Birds of any size - two hands on any extremity and you win. Yes, it will beat the crap out of you, it will peck and bite and tear flesh, but hollow bones are fragile.
A chimp on the other hand... You aren’t coming out of that fight without using tools. I want weapons, preferably ranged weapons like a nice rifle or semi-auto shotgun.
“wasn’t that Davy Crockett that killed a bear when he was only three?”
Yeah, the bear was three, Crockett was 35.
At 25, my husband could easily kill everything except the grizzly bear, elephant, and gorilla with his bare hands.
At 55, add the lion and crocodile to the list he could no longer beat with his bare hands.
My personal best was always limited to the wolf.
At any age, my husband and I would fight to the death any animal on the list if our kids were at risk. A suicide mission, I’m sure, but if it gave our kids time to escape, it would be worth it.
I forget who, but there is/was a Freeper that killed a bear with only a knife. I don’t recall what type. (Bear or knife.) I think his dog may have been involved as well.
Years back I lived in a waterfront shack near Tacoma, Washington and one night two of the many raccoons in the neighborhood were fighting on the beach and we stepped out front to watch. A friend of mine asked innocently if we should intervene and stop them from hurting each other - I said no, unless you want to ride in an ambulance.
At some place along our time line a human took all those challenges and won.
My dad was a cattleman. When going into the fields on foot he always carried a pitchfork. Just in case he had to protect himself.
90% of those respondents should be nominated as “honorable mentions” in the Darwin Awards.
I have scars from when the cuddliest housecat in the world got spooked by a noise while I was holding her. No freaking way would I win an unarmed fight against a housecat!
Armed? Maybe. Depends on the weapon.
I feel sorry for the family members of anyone who thinks they could beat up a grizzly bear. I’ve met people like that. It was psychologically painful just to be in the same room with them.
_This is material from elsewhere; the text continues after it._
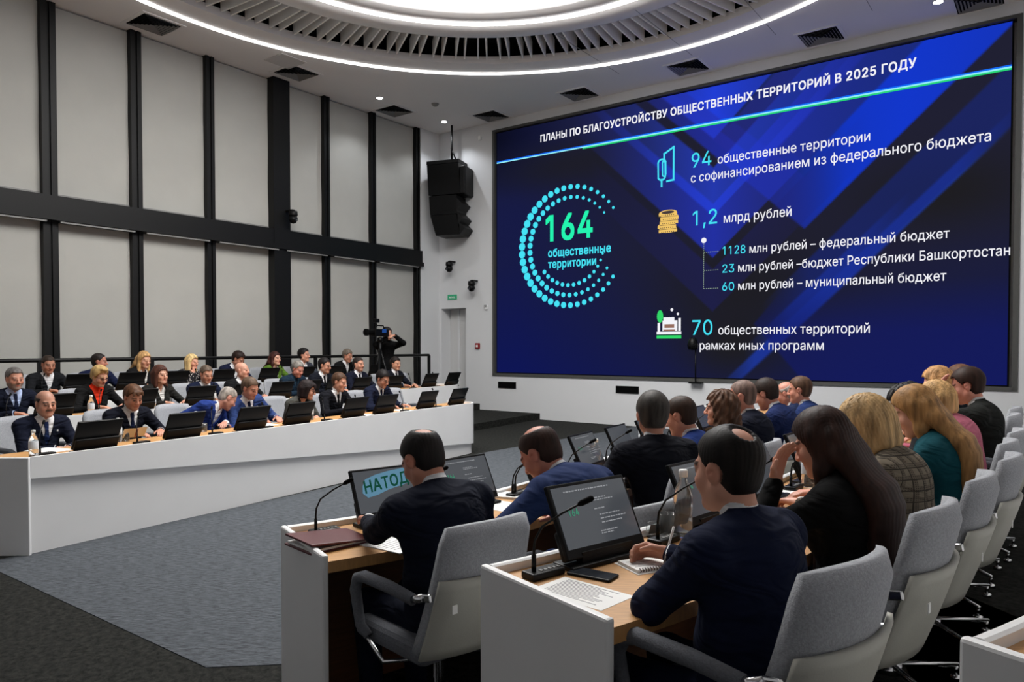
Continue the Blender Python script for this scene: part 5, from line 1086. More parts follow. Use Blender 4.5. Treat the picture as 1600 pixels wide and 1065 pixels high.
# ------------------------------------------------------------------ people of the left block
NAVY, BLUE, BLACK, DNAVY = (24, 30, 52), (34, 54, 112), (20, 20, 23), (20, 24, 38)
DK, BR, GR, LG = (30, 23, 20), (78, 52, 36), (98, 92, 86), (150, 146, 140)
def atn(px, n):
    r = ray(px, 541)[:2]; t, a = np.linalg.solve(np.array([[r[0], -DV[0]], [r[1], -DV[1]]]), A0L+NL*n); return a, r*t
def ztop_at(px, py, xy): r = ray(px, py); return EYE+r[2]/r[1]*xy[1]
def local_hands(q, face, zf, xy, s):
    pass
SEATS = {1: [], 2: [], 3: []}
ROWZ = {1: 0., 2: .13, 3: .26}; ROWN = {1: 0., 2: 1.65, 3: 3.22}
L1 = [
 (70, 612, dict(who='the moustached man', label='balding man with a moustache, navy suit and blue tie, front left', vox=.006, yaw=-6, pitch=6, lean=10, style='sides', fh=.1, hair=(40, 33, 30), tache=1, tie=(30, 44, 82), suit=(24, 29, 48), fat=.03, jaw=1.1, pin=-1, tone=(188, 138, 116), hl=(-.05, .42, .76), hr=(.05, .40, .76), stubble=.25)),
 (207, 600, dict(who='the man reading a booklet', label='brown-haired man in dark suit reading an open booklet', vox=.006, yaw=-4, pitch=20, lean=10, hair=(84, 56, 38), tie=(24, 34, 66), suit=(22, 25, 38), style='short', ht=.014, fringe=.065, fat=.02, tone=(190, 136, 112), jaw=1.06)),
 (355, 603, dict(who='the grey man leaning sideways', label='grey balding man in bright blue suit leaning over to his neighbour', vox=.006, side=-16, yaw=48, pitch=26, lean=22, twist=22, hair=(150, 142, 134), style='buzz', suit=(34, 54, 118), shirt=(226, 226, 228), fat=.03, tone=(186, 134, 116), hl=(-.16, .36, .78), hr=(.2, .30, .76))),
 (390, 588, dict(who='the man being whispered to', label='grey-brown-haired man in blue suit listening to the man leaning over', vox=.006, side=7, yaw=8, pitch=22, lean=12, hair=(88, 70, 56), style='short', suit=(44, 62, 110), tie=(26, 32, 66), tone=(186, 132, 110), fat=.02)),
 (480, 592, dict(who='the dark-bobbed woman', label='woman with dark bob, glasses and grey jacket turned to the right', vox=.006, fem=1, yaw=38, pitch=12, lean=22, hair=(30, 20, 20), style='bob', len=.09, suit=(72, 72, 68), shirt=(40, 40, 42), glasses=1, fringe=.05, tone=(196, 144, 120), hl=(-.06, .40, .76), hr=(.06, .38, .76))),
 (530, 581, dict(who='the short-haired man in black', label='young short-haired man in black suit and tie, right of dark-bobbed woman', vox=.006, yaw=14, pitch=14, lean=8, hair=(74, 52, 38), style='short', suit=(22, 23, 30), tie=(18, 18, 22), tone=(192, 140, 116))),
 (598, 577, dict(who='the man with black fringe', label='dark-haired man with glasses in navy suit looking down, last in front row', vox=.006, yaw=-2, pitch=24, lean=10, hair=(22, 18, 18), style='short', ht=.016, suit=(26, 32, 54), tie=(28, 34, 64), glasses=1, pin=-1, tone=(184, 132, 108), hl=(-.22, .36, .76), hdl=(-.2, 1, 0))),
]
L2 = [
 (22, 573, dict(who='the grey-bearded man', label='grey-bearded man in dark suit at the left picture edge', yaw=-4, pitch=6, lean=6, hair=(92, 88, 86), style='short', beard=.75, beardc=(120, 116, 112), suit=(24, 29, 46), tie=(28, 36, 62), shirt=(170, 186, 220), fat=.03, jaw=1.12, tone=(186, 134, 112))),
 (155, 570, dict(who='the woman in red', label='short-haired blonde woman in orange-red blouse and black jacket', fem=1, yaw=8, pitch=20, lean=8, hair=(178, 148, 98), style='short', ht=.018, quiff=1, nape=-.05, suit=(26, 26, 27), shirt=(232, 62, 34), c0=.262, tone=(204, 152, 128), glasses=1)),
 (250, 575, dict(who='the brown-bobbed woman', label='woman with shoulder-length brown hair, white blouse and dark jacket', fem=1, yaw=4, pitch=2, lean=4, hair=(74, 44, 34), style='bob', len=.15, suit=(42, 42, 40), shirt=(214, 212, 208), tone=(208, 158, 134))),
 (322, 570, dict(who='the man with the navy tie', label='grey-haired man in navy suit and blue-grey tie looking down', yaw=-8, pitch=14, lean=8, hair=(92, 78, 66), style='short', suit=(26, 34, 60), tie=(58, 66, 98), tone=(190, 138, 114))),
 (378, 565, dict(who='the bald man', label='bald man in black suit behind the whispering pair', yaw=22, pitch=-2, lean=4, hair=(170, 140, 120), style='none', suit=(26, 27, 29), fat=.02, tone=(196, 144, 122), jaw=1.05)),
 (465, 563, dict(who='the uniformed officer', label='grey-haired officer in blue-green uniform with round sleeve patch', yaw=2, pitch=22, lean=10, hair=(120, 116, 110), style='short', suit=(30, 50, 68), shirt=(40, 62, 80), tie=(28, 44, 60), fat=.03, patch=1, tone=(196, 134, 116), jaw=1.08)),
 (507, 558, dict(who='the dark-haired man behind', label='dark-haired man with glasses in black suit, right of the uniformed officer', yaw=16, pitch=10, lean=4, hair=(26, 22, 22), style='short', suit=(24, 27, 38), tie=(20, 20, 24), glasses=1, tone=(190, 140, 116))),
 (560, 557, dict(who='the man with trimmed beard', label='short-bearded man in dark navy suit, left of the videographer', yaw=2, pitch=2, lean=2, hair=(40, 33, 30), style='short', ht=.007, beard=.35, beardc=(70, 54, 46), suit=(24, 28, 46), tie=(20, 22, 30), tone=(196, 144, 120))),
 (618, 557, dict(who='the man below the videographer', label='dark-haired man in dark suit seated below the videographer', yaw=-4, pitch=4, lean=4, hair=(30, 24, 22), style='short', ht=.015, suit=(24, 27, 38), tie=(22, 24, 30), tone=(188, 138, 112))),
]
L3 = [
 (75, 556, dict(who='the man in the rear left corner', label='dark-haired man in black suit, leftmost fully seen in the rear row', yaw=-6, pitch=14, lean=4, hair=(48, 38, 32), style='buzz', ht=.006, suit=(30, 32, 36), tone=(176, 126, 104), jaw=1.06)),
 (155, 551, dict(who='the man looking aside', label='man with receding hair in navy suit looking right, rear row', yaw=46, pitch=4, lean=4, hair=(34, 28, 26), style='short', ht=.006, fh=.088, suit=(26, 34, 66), tone=(176, 120, 100), fat=.02)),
 (225, 547, dict(who='the long-haired blonde', label='long-haired blonde woman in black jacket, rear row', fem=1, yaw=2, pitch=12, lean=4, hair=(182, 144, 96), style='long', len=.24, fwd=.08, suit=(28, 28, 30), shirt=(206, 204, 200), tone=(208, 158, 132))),
 (300, 553, dict(who='the blonde resting her chin', label='blonde woman in patterned blouse with hand at her mouth, rear row', fem=1, yaw=14, pitch=4, lean=12, hair=(206, 178, 126), style='bob', len=.14, suit=(34, 34, 38), fabric='dots', top='blouse', tone=(206, 152, 128), hr=(.02, .22, .98), hdr=(-.3, .1, 1), hur=(0, 1, .2), ez=.62)),
 (372, 548, dict(who='the man looking down', label='dark-haired man in navy suit bowed over, behind the bald man', yaw=22, pitch=30, lean=10, hair=(36, 24, 20), style='short', ht=.018, suit=(26, 32, 58), tone=(176, 124, 102))),
 (430, 548, dict(who='the woman in green', label='dark-haired woman in bright green jacket, rear row', fem=1, yaw=8, pitch=0, lean=4, hair=(62, 34, 30), style='long', len=.20, fwd=.02, suit=(84, 116, 40), shirt=(206, 200, 190), tone=(208, 160, 138))),
 (475, 543, dict(who='the young man behind the officer', label='young black-haired man in grey suit behind the uniformed officer', yaw=22, pitch=0, lean=2, hair=(20, 17, 17), style='full', fh=.078, suit=(58, 62, 72), tone=(196, 142, 118), nape=-.06)),
 (543, 545, dict(who='the grey-haired man at the rear', label='grey-haired man in black suit looking down, rightmost in the rear row', yaw=8, pitch=16, lean=6, hair=(104, 94, 84), style='short', ht=.014, suit=(24, 25, 28), shirt=(224, 224, 226), tone=(186, 132, 108))),
]
NH = {1: .86, 2: 2.5, 3: 4.02}
for row, lst in ((1, L1), (2, L2), (3, L3)):
    for px, py, q in lst:
        a, xy = atn(px, NH[row]); q.setdefault('vox', .008); zt = ztop_at(px, py, xy)
        e = seat_person(q, -30, ROWZ[row], ROWZ[row]+.70, xy=xy, ztop=zt)
        SEATS[row].append((q, a))
# ------------------------------------------------------------------ people of the right block
def nearest(pa, xy):
    d = [(p[0]-xy[0])**2+(p[1]-xy[1])**2 for p in pa[0]]; k = int(np.argmin(d)); n = pa[1][k]; return k*.1, math.degrees(math.atan2(n[0], -n[1]))
RA = [
 (660, 667, 2.95, dict(who='the man with the burgundy folder', label='man with thinning crown in dark navy suit, nearest seat of the front right row', vox=.005, yaw=4, pitch=32, lean=3, slump=8, hair=(26, 22, 21), style='short', ht=.008, crown=(.0, -.075, .112, .034), suit=(20, 25, 42), fat=.03, wide=1.12, hz=.75, tone=(184, 128, 106), dface=6, hlw=(566, 817, .75), hr=(.20, .36, .75), polel=(-.55, -.3, -.8), elbows=1)),
 (845, 662, 3.40, dict(who='the bowed balding man', label='bowed man with bald crown in blue suit writing at the desk', vox=.005, yaw=10, pitch=34, lean=24, slump=16, hair=(48, 32, 26), style='short', ht=.006, crown=(.0, -.045, .122, .055), suit=(34, 48, 86), fat=.02, wide=1.05, tone=(186, 124, 104), hl=(-.22, .40, .75), elbows=1, polel=(-1, -.1, -.4))),
 (1020, 608, 4.05, dict(who='the grey-haired upright man', label='upright man with full grey-brown hair in black suit seen from behind', vox=.006, yaw=-22, twist=-18, pitch=4, lean=4, hair=(58, 54, 50), style='full', ht=.016, suit=(22, 24, 34), dface=-16, wide=1.08, tone=(180, 126, 104))),
 (1064, 617, 4.55, dict(who='the crew-cut man', label='crew-cut man in blue suit half hidden behind the grey-haired man', vox=.006, yaw=-6, pitch=18, lean=10, hair=(52, 38, 30), style='short', ht=.006, suit=(30, 50, 108), tone=(190, 134, 110))),
 (1126, 608, 5.10, dict(who='the curly-haired woman', label='woman with curly brown hair looking left, front right row', vox=.006, fem=1, yaw=6, pitch=2, lean=4, hair=(84, 58, 42), style='curly', suit=(40, 42, 50), top='blouse', tone=(206, 152, 128))),
 (1160, 592, 5.6, dict(who='the man with shaved head', label='man with close-shaved greying hair in dark suit beside the curly-haired woman', vox=.006, yaw=0, pitch=8, lean=6, hair=(112, 92, 84), style='buzz', suit=(24, 28, 44), fat=.03, wide=1.1, tone=(188, 128, 108), jaw=1.08)),
 (1197, 590, 6.2, dict(who='the dark-haired man bending', label='dark-haired man in blue suit bending down, between shaved and bald heads', vox=.006, yaw=-10, pitch=24, lean=10, hair=(44, 34, 30), style='short', ht=.013, suit=(28, 40, 80), wide=1.08, tone=(180, 124, 104))),
 (1228, 595, 7.3, dict(who='the grey bald man at the end', label='bald man partly hidden at the far end of the front right row', vox=.007, yaw=0, pitch=16, lean=10, hair=(150, 140, 132), style='sides', suit=(30, 40, 70), tone=(192, 132, 112))),
 (1250, 587, 6.8, dict(who='the brown-haired man at the end', label='brown-haired man in blue suit and white collar, end of front right row', vox=.006, yaw=0, pitch=6, lean=6, hair=(82, 60, 46), style='short', ht=.010, suit=(32, 48, 92), tone=(196, 136, 114))),
]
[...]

“A man can kill a full sized dog.”
I had a 95lb Doberman that would laugh at that statement.
He could cross a room so fast you could not see him move.
When we’d play frisbee in the back yard, sometimes he would run behind me, jump and lick my ear as his body as perpendicular to my line of sight, then land in front of me in a sit.
He could have just as easily taken out my carotid artery, or latched on to my neck with his 750psi jaws and considerable teeth and pulled me to the ground...likely with a broken neck.
You would not last a full minute.
Certain.
Have you ever seen a dog fight?
I killed a 8 point buck with a knife that was caught in a fence, well caught until I got ahold of it. Then it was free and very mad.
I got ahold of his antler and didn’t let go and he was trying to kick me in the face. Boy was that thing quick!
We went around and around in the street for seemed like forever, but likely was only a min or so.
I managed to knock it down and get on his back, that was game over when I cut his throat.
I got lucky he didn’t didn’t win that fight. A hoof in the throat will tear you up.
Are you not familiar with the Marine Corps war dogs, and the lasting legend they left on Guam?
https://en.wikipedia.org/wiki/National_War_Dog_Cemetery
They would be turned loose to patrol the jungle, or to root out Japanese from the caves.
They had dozens of confirmed kills of armed men, fighting for their lives.
And that does not include multiple instances of war dogs by the Greeks, Romans and others.
All trained to kill armed men. And they were effective.
I could take a rat in a fair fight. 😐
LOL. I have played against a couple of top amateur women tennis players. I wasn’t bad. But they wiped me out. Serena Williams wouldn’t break a sweat against me — in my prime.
Grandfather knocked out a mule bare handed.
I played Chris Everett in the summer of 1974. I was taking lessons from her dad, who taught tennis at Holiday Park in Fort Lauderdale.
To say I played tennis with her is a gross exaggeration. I stood there as tennis balls whooshed past me a few times.
Everyone in the class, about 8 of us as I remember, got a chance. One kid got his racquet in contact with one of her serves...knocked it out of his hand.